■ **SET PROBLEM**
Select every line holding the word "Blender" and copy it.

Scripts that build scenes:
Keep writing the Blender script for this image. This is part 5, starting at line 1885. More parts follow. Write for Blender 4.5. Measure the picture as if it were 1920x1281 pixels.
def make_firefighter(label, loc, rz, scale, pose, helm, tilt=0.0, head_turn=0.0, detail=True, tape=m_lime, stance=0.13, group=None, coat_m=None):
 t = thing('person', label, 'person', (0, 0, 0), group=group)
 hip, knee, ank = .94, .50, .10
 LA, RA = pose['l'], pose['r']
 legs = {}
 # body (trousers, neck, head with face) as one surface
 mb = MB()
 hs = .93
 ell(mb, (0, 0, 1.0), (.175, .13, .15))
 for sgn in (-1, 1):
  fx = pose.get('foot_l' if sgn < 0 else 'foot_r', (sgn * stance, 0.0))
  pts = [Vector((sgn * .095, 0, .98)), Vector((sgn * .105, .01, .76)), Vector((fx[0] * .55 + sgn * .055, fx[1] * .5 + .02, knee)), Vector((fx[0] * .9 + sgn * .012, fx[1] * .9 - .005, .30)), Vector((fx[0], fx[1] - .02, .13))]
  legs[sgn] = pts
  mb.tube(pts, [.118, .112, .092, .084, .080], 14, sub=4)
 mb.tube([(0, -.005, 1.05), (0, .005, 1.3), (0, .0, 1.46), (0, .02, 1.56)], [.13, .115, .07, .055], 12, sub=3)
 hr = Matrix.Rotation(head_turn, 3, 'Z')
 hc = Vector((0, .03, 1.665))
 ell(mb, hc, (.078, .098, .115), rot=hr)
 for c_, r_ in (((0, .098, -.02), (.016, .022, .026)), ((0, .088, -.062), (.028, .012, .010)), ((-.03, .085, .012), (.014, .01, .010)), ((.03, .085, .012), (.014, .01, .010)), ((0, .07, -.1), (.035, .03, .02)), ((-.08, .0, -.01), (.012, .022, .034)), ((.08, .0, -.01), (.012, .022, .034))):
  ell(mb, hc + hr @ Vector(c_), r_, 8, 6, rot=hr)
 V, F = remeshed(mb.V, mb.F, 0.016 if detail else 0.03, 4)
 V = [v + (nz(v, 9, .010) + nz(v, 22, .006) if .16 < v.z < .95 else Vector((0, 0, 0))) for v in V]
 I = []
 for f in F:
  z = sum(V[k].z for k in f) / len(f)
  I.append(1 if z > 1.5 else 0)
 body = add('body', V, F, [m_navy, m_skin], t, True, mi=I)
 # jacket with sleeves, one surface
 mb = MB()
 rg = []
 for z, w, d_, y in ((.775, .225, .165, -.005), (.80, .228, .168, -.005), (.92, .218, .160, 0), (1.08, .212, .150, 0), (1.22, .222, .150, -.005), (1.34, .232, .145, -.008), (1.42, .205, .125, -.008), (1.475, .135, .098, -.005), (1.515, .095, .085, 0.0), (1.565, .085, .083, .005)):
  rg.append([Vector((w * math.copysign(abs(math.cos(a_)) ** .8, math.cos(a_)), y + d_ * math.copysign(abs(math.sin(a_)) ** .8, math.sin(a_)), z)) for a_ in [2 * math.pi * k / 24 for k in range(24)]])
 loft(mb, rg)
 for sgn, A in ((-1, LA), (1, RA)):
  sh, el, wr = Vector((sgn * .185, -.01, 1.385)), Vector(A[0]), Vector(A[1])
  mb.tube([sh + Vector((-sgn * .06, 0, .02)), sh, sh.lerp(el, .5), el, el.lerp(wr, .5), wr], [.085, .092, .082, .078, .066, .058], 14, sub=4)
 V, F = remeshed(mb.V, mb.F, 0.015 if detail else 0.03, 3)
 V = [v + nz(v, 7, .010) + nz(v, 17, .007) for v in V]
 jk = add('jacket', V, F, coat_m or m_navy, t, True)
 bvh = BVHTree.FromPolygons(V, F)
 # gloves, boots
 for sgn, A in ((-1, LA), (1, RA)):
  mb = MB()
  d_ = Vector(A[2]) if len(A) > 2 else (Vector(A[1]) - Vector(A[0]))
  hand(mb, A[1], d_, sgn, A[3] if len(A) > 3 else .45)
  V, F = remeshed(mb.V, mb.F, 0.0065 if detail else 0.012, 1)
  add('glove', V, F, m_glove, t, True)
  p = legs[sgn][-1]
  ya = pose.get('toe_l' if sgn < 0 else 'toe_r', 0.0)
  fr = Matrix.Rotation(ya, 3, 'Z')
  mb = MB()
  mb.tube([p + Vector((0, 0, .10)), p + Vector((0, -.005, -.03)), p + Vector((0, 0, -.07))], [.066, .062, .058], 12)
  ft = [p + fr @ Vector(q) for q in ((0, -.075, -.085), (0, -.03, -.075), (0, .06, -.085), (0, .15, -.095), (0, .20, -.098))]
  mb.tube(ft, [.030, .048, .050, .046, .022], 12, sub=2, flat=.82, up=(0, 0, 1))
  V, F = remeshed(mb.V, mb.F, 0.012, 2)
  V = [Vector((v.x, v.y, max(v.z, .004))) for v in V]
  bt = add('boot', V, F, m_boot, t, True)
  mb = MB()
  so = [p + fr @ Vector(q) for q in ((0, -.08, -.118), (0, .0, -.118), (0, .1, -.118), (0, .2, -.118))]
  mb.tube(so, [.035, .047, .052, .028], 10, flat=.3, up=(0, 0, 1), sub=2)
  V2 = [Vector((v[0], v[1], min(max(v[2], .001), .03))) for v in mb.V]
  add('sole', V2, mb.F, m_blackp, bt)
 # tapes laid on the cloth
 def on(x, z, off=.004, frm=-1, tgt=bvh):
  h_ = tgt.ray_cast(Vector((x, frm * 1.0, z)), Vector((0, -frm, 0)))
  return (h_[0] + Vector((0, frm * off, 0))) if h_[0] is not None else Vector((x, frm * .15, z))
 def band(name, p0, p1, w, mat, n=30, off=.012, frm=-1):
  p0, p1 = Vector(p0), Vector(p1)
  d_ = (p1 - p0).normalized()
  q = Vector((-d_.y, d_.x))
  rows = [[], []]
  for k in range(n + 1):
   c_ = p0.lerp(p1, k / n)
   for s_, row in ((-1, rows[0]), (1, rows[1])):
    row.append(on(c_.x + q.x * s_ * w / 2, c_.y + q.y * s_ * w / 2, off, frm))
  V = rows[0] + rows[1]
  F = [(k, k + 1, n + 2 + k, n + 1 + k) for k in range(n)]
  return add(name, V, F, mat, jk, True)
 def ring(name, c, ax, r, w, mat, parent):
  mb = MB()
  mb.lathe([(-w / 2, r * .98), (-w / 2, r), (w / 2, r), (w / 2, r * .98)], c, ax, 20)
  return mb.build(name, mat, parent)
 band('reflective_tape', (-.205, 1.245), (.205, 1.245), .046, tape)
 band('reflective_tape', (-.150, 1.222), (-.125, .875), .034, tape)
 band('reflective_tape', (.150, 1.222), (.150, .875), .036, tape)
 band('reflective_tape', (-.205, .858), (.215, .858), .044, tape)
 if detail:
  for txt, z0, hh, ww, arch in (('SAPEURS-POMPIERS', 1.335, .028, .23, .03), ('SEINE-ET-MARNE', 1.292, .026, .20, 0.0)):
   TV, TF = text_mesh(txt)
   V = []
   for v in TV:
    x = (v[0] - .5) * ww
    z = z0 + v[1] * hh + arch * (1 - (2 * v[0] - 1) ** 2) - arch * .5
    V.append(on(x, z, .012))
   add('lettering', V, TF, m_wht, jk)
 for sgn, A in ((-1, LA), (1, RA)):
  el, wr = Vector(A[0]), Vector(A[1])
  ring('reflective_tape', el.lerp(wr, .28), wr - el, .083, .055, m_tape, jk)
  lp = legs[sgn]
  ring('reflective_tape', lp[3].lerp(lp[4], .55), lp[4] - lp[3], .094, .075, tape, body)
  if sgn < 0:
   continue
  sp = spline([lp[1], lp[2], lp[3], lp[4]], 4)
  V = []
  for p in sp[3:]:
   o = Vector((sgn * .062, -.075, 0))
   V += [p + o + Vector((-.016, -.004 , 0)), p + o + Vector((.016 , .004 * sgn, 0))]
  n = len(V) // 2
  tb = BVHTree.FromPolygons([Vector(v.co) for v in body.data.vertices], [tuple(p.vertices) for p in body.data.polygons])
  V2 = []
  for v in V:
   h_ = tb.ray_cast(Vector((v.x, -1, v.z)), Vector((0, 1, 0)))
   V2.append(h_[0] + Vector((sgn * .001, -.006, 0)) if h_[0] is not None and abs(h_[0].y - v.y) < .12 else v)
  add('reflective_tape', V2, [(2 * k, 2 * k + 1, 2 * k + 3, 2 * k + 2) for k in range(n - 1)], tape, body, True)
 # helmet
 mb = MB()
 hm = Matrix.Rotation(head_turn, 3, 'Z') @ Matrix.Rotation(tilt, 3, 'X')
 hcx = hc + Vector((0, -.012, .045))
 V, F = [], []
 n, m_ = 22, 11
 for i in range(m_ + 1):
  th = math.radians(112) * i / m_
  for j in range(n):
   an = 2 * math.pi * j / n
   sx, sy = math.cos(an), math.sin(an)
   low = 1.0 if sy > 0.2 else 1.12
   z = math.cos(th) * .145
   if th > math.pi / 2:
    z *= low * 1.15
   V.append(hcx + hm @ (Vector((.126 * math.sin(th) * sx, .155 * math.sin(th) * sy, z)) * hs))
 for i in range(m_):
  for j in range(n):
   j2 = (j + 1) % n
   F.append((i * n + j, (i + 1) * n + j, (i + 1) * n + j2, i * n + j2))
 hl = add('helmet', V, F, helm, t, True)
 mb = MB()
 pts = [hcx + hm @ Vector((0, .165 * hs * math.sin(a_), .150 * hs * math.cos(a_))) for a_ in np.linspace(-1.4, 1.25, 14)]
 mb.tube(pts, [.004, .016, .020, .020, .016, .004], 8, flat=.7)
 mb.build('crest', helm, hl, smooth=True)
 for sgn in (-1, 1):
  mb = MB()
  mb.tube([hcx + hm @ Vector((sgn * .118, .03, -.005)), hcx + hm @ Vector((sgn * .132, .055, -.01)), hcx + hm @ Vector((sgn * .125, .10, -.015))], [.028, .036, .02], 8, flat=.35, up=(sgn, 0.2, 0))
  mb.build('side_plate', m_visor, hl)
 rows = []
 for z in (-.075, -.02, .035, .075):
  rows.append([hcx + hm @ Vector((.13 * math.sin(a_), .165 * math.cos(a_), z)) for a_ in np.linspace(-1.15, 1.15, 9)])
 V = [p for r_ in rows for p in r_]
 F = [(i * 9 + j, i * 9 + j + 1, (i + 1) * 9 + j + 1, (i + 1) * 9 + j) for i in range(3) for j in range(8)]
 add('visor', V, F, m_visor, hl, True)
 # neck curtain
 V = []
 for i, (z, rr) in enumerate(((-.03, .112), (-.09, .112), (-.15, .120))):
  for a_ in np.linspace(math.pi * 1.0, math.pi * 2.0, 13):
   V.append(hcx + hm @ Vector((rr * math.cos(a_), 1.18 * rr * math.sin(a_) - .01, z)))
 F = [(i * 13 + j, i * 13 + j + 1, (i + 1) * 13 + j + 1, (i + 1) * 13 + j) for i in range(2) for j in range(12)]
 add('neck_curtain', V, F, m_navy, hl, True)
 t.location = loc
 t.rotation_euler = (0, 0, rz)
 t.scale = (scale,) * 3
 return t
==
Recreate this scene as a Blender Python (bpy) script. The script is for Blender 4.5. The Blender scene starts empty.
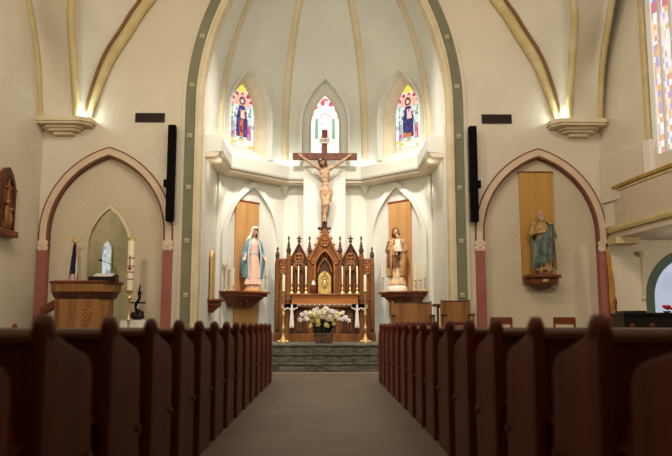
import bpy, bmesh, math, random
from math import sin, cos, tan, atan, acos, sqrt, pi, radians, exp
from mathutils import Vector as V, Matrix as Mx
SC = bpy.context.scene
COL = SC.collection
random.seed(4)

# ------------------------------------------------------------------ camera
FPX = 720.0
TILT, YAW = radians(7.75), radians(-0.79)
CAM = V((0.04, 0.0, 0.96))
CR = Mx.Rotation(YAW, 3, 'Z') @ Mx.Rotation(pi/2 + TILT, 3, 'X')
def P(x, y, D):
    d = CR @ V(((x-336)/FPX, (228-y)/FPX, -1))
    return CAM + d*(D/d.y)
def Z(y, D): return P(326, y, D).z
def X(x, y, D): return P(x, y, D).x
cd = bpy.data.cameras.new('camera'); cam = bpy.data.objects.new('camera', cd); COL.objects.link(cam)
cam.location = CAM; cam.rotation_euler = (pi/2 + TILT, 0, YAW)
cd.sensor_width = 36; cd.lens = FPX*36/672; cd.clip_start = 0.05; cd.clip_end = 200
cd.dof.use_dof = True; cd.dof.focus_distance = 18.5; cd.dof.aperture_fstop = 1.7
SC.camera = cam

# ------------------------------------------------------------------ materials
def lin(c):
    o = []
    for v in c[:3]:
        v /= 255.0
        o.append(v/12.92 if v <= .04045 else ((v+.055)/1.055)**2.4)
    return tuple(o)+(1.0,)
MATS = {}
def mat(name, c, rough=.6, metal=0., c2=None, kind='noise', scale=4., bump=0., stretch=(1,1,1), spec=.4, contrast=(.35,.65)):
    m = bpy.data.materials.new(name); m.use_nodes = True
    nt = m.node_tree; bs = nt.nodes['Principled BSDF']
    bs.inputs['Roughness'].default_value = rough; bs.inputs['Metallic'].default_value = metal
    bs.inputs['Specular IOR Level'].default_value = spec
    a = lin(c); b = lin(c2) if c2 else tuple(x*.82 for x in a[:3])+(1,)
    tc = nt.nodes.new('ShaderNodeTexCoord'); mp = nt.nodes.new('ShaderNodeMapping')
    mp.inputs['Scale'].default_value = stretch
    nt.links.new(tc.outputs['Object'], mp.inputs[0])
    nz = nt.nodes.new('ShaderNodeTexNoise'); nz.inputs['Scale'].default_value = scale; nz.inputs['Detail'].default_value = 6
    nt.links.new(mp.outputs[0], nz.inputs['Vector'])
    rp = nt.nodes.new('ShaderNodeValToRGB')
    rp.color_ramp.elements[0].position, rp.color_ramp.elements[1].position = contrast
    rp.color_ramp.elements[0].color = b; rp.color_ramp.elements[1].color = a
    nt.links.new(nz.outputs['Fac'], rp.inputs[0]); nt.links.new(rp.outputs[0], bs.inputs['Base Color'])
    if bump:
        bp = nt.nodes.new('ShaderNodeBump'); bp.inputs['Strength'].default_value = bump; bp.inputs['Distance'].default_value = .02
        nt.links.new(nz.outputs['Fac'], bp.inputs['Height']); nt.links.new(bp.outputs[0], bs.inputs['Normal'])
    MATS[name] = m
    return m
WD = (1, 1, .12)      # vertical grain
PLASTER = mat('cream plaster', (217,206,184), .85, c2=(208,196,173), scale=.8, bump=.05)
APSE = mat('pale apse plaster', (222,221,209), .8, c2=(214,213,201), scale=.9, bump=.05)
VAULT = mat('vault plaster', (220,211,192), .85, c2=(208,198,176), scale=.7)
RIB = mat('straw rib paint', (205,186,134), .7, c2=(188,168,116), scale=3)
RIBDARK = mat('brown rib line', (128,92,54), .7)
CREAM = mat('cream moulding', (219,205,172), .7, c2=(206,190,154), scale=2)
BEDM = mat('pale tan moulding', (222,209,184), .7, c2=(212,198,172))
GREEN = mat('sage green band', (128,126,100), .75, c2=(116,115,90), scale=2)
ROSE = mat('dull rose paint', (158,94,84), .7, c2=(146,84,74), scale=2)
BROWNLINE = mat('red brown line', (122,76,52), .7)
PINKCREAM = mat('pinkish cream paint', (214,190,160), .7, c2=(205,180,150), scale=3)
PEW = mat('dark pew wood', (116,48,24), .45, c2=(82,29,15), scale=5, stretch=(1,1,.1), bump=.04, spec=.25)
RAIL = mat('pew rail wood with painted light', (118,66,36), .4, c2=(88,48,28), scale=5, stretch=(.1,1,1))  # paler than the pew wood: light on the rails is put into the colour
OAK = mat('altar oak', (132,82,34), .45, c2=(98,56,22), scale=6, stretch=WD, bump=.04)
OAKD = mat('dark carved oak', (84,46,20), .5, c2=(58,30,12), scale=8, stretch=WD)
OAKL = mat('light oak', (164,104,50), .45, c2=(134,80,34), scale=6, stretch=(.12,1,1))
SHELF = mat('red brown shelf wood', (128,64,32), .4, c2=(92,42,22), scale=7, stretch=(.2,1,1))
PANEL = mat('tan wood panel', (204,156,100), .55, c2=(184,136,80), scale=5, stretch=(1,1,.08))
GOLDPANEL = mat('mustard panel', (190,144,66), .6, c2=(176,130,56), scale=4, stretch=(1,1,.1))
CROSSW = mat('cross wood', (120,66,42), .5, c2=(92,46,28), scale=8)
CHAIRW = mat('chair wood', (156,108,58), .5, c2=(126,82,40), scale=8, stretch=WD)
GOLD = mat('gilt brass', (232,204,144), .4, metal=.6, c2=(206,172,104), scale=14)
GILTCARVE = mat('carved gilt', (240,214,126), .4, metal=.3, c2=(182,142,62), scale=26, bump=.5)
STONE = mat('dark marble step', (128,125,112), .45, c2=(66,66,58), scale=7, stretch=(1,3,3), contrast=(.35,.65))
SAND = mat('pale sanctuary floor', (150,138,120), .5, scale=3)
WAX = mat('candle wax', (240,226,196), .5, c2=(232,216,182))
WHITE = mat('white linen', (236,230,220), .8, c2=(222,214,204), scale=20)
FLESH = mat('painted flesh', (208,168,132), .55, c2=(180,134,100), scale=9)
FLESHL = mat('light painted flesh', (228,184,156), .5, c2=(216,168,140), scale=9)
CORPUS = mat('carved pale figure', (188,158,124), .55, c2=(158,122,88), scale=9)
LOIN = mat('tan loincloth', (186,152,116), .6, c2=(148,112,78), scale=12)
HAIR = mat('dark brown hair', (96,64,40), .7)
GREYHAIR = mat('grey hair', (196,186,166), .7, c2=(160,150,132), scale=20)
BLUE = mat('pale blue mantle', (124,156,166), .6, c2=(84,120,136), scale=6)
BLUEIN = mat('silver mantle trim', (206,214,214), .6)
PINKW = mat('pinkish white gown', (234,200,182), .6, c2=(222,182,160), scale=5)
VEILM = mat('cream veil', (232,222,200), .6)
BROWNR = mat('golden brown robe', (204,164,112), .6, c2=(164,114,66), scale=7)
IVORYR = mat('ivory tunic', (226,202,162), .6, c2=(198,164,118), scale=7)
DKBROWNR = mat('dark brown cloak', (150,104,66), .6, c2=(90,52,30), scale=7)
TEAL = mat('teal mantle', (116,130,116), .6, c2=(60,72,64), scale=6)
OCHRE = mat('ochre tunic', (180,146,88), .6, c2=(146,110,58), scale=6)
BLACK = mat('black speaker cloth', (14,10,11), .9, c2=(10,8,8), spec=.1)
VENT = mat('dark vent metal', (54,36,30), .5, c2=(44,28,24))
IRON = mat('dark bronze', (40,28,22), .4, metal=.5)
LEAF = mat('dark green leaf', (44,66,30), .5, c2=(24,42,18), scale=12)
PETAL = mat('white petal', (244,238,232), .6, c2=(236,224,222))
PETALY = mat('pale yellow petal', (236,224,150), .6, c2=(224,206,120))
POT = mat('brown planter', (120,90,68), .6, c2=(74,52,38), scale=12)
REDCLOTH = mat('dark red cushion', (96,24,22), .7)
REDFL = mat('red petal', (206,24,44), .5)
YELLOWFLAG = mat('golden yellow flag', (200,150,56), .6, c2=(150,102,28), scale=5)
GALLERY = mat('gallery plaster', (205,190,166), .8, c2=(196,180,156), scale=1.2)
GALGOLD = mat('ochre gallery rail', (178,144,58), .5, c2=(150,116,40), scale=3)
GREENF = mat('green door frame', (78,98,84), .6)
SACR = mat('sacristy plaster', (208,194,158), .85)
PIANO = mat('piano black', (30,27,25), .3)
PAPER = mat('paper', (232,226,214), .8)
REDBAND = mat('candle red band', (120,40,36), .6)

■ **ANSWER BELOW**
Keep writing the Blender script for this image. This is part 5, starting at line 1885. More parts follow. Write for Blender 4.5. Measure the picture as if it were 1920x1281 pixels.
Recreate this scene as a Blender Python (bpy) script. The script is for Blender 4.5. The Blender scene starts empty.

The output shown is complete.